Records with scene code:
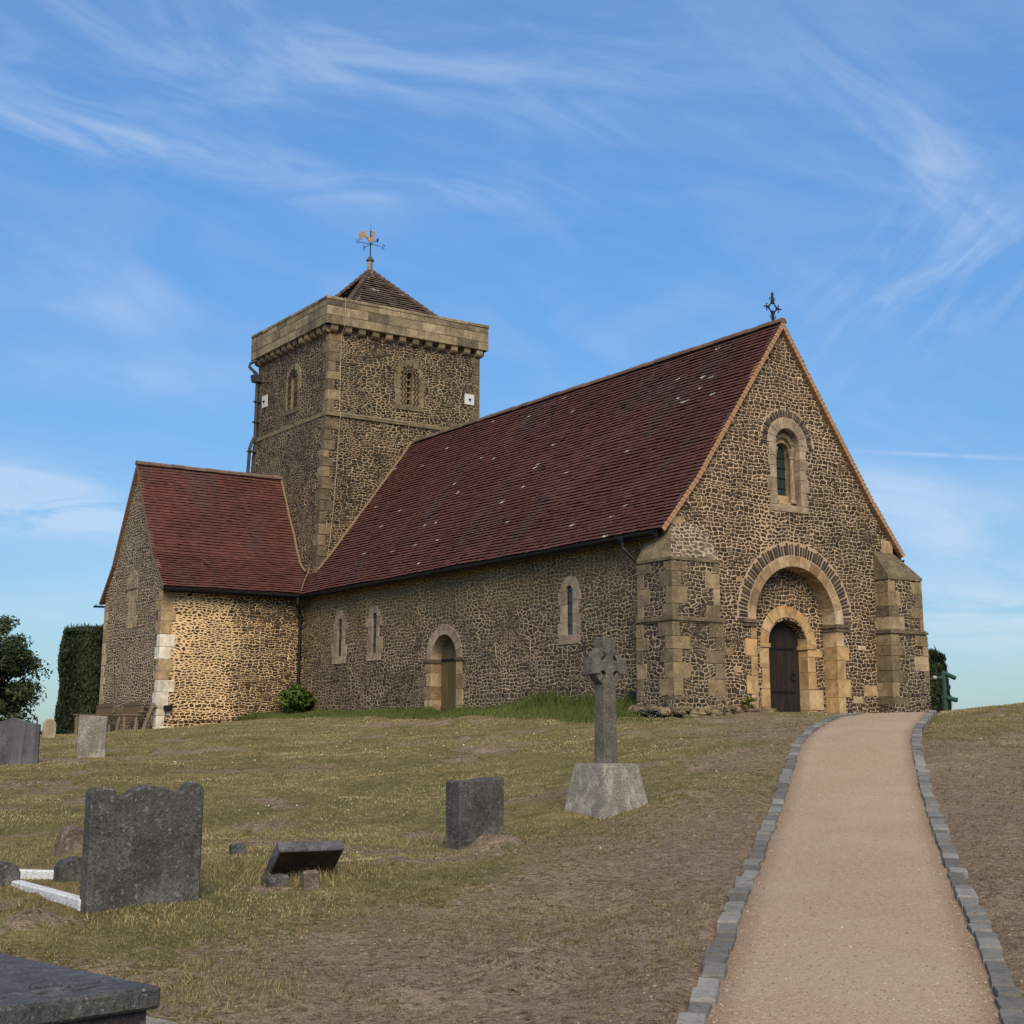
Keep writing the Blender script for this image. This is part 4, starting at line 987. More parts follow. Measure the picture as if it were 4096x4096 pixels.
# tie plates
for fr, u0, u1, z0, z1 in ((FT_W, 6.04, 6.45, 11.58, 11.98), (FT_N, -24.12, -23.66, 11.72, 12.18)):
    pl_ = empty('tie_plate', (0, 0, 0)); pl_.parent = tw
    mb = MB(); mb.prism([(u0, z0), (u1, z0), (u1, z1), (u0, z1)], fr, 0, .035, bev=.006); mb.build('plate', M['white'], pl_)
    mb = MB(); O_, eu, ev, en = fr; c = O_+eu*((u0+u1)/2)+ev*((z0+z1)/2); mb.tube([c+en*.03, c+en*.075], .045, 6); mb.tube([c+en*.03, c+en*.12], .018, 6); mb.build('bolt', M['iron'], pl_)
# parapet of ashlar blocks, corbels under it
pp = empty('parapet', (0, 0, 0)); pp.parent = tw
PO, PZ0, PZ1 = .25, 13.70, 14.70
mb = MB()
zs_ = [PZ0, 14.02, 14.36, 14.58, PZ1]
x0, x1, y0, y1 = TXN-PO, TXS+PO, TYW-PO, TYE+PO; T = .42
for c in range(4):
    za, zb = zs_[c], zs_[c+1]; gg = .02 if c == 3 else 0
    for ax in range(4):
        L = (x1-x0) if ax % 2 == 0 else (y1-y0); s = 0; first = True
        while s < L-1e-3:
            w = random.uniform(.55, 1.0); w = L-s if L-s-w < .35 else w
            a, b = s+.003, s+w-.003; s += w; j = random.uniform(-.006, .006)+gg
            z0_, z1_ = za+.002, zb-.002
            if ax == 0: mb.bevbox((x0+a-gg, y0-j, z0_), (x0+b+gg*(b > L-.02), y0+T, z1_), .014)
            elif ax == 2: mb.bevbox((x0+a, y1-T, z0_), (x0+b, y1+j, z1_), .014)
            elif ax == 1: mb.bevbox((x1-T, y0+a, z0_), (x1+j, y0+b, z1_), .014)
            else: mb.bevbox((x0-j, y0+a, z0_), (x0+T, y0+b, z1_), .014)
mb.build('blocks', M['parapet'], pp)
mb = MB(); mb.box((x0+.03, y0+.03, PZ0+.02), (x1-.03, y1-.03, PZ0+.06), r=(.5, .5)); mb.build('walkway', M['lead'], pp)
def corbel(fr, u, w=.13):
    mb = MB(); O_, eu, ev, en = fr
    prof = [(0, 13.44)]+[(.02+.165*math.sin(R(a)), 13.57-.13*math.cos(R(a))) for a in range(0, 91, 15)]+[(.19, PZ0+.005), (0, PZ0+.005)]
    mb.prism([(a, b) for a, b in prof], (O_+eu*(u-w), en, ev, eu), 0, 2*w, back=True); return mb.build('corbel', M['quoin'], pp)
nW = 12
for i in range(nW): corbel(FT_W, TXN+.10+(TXS-TXN-.2)*i/(nW-1))
for i in range(13): corbel(FT_N, -(TYW+.10+(TYE-TYW-.2)*i/12))
for i in range(13): corbel((V3((TXS, 0, 0)), V3((0, 1, 0)), V3((0, 0, 1)), V3((1, 0, 0))), TYW+.1+(TYE-TYW-.2)*i/12)
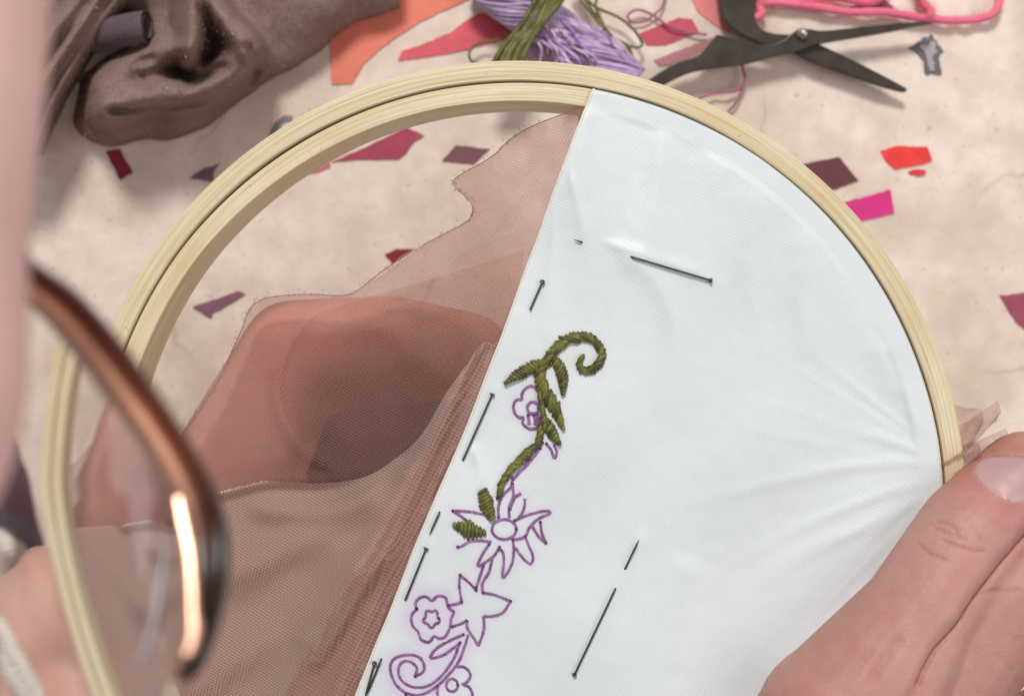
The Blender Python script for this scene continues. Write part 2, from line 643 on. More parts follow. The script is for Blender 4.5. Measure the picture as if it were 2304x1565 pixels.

*Problem to work on*
Set down the material above as is, without any pictures.

*Solution to this problem*
Keep writing the Blender script for this image. This is part 4, starting at line 987. More parts follow. Measure the picture as if it were 4096x4096 pixels.
# tie plates
for fr, u0, u1, z0, z1 in ((FT_W, 6.04, 6.45, 11.58, 11.98), (FT_N, -24.12, -23.66, 11.72, 12.18)):
    pl_ = empty('tie_plate', (0, 0, 0)); pl_.parent = tw
    mb = MB(); mb.prism([(u0, z0), (u1, z0), (u1, z1), (u0, z1)], fr, 0, .035, bev=.006); mb.build('plate', M['white'], pl_)
    mb = MB(); O_, eu, ev, en = fr; c = O_+eu*((u0+u1)/2)+ev*((z0+z1)/2); mb.tube([c+en*.03, c+en*.075], .045, 6); mb.tube([c+en*.03, c+en*.12], .018, 6); mb.build('bolt', M['iron'], pl_)
# parapet of ashlar blocks, corbels under it
pp = empty('parapet', (0, 0, 0)); pp.parent = tw
PO, PZ0, PZ1 = .25, 13.70, 14.70
mb = MB()
zs_ = [PZ0, 14.02, 14.36, 14.58, PZ1]
x0, x1, y0, y1 = TXN-PO, TXS+PO, TYW-PO, TYE+PO; T = .42
for c in range(4):
    za, zb = zs_[c], zs_[c+1]; gg = .02 if c == 3 else 0
    for ax in range(4):
        L = (x1-x0) if ax % 2 == 0 else (y1-y0); s = 0; first = True
        while s < L-1e-3:
            w = random.uniform(.55, 1.0); w = L-s if L-s-w < .35 else w
            a, b = s+.003, s+w-.003; s += w; j = random.uniform(-.006, .006)+gg
            z0_, z1_ = za+.002, zb-.002
            if ax == 0: mb.bevbox((x0+a-gg, y0-j, z0_), (x0+b+gg*(b > L-.02), y0+T, z1_), .014)
            elif ax == 2: mb.bevbox((x0+a, y1-T, z0_), (x0+b, y1+j, z1_), .014)
            elif ax == 1: mb.bevbox((x1-T, y0+a, z0_), (x1+j, y0+b, z1_), .014)
            else: mb.bevbox((x0-j, y0+a, z0_), (x0+T, y0+b, z1_), .014)
mb.build('blocks', M['parapet'], pp)
mb = MB(); mb.box((x0+.03, y0+.03, PZ0+.02), (x1-.03, y1-.03, PZ0+.06), r=(.5, .5)); mb.build('walkway', M['lead'], pp)
def corbel(fr, u, w=.13):
    mb = MB(); O_, eu, ev, en = fr
    prof = [(0, 13.44)]+[(.02+.165*math.sin(R(a)), 13.57-.13*math.cos(R(a))) for a in range(0, 91, 15)]+[(.19, PZ0+.005), (0, PZ0+.005)]
    mb.prism([(a, b) for a, b in prof], (O_+eu*(u-w), en, ev, eu), 0, 2*w, back=True); return mb.build('corbel', M['quoin'], pp)
nW = 12
for i in range(nW): corbel(FT_W, TXN+.10+(TXS-TXN-.2)*i/(nW-1))
for i in range(13): corbel(FT_N, -(TYW+.10+(TYE-TYW-.2)*i/12))
for i in range(13): corbel((V3((TXS, 0, 0)), V3((0, 1, 0)), V3((0, 0, 1)), V3((1, 0, 0))), TYW+.1+(TYE-TYW-.2)*i/12)
The Blender Python script for this scene continues. Write part 2, from line 643 on. More parts follow. The script is for Blender 4.5. Measure the picture as if it were 2304x1565 pixels.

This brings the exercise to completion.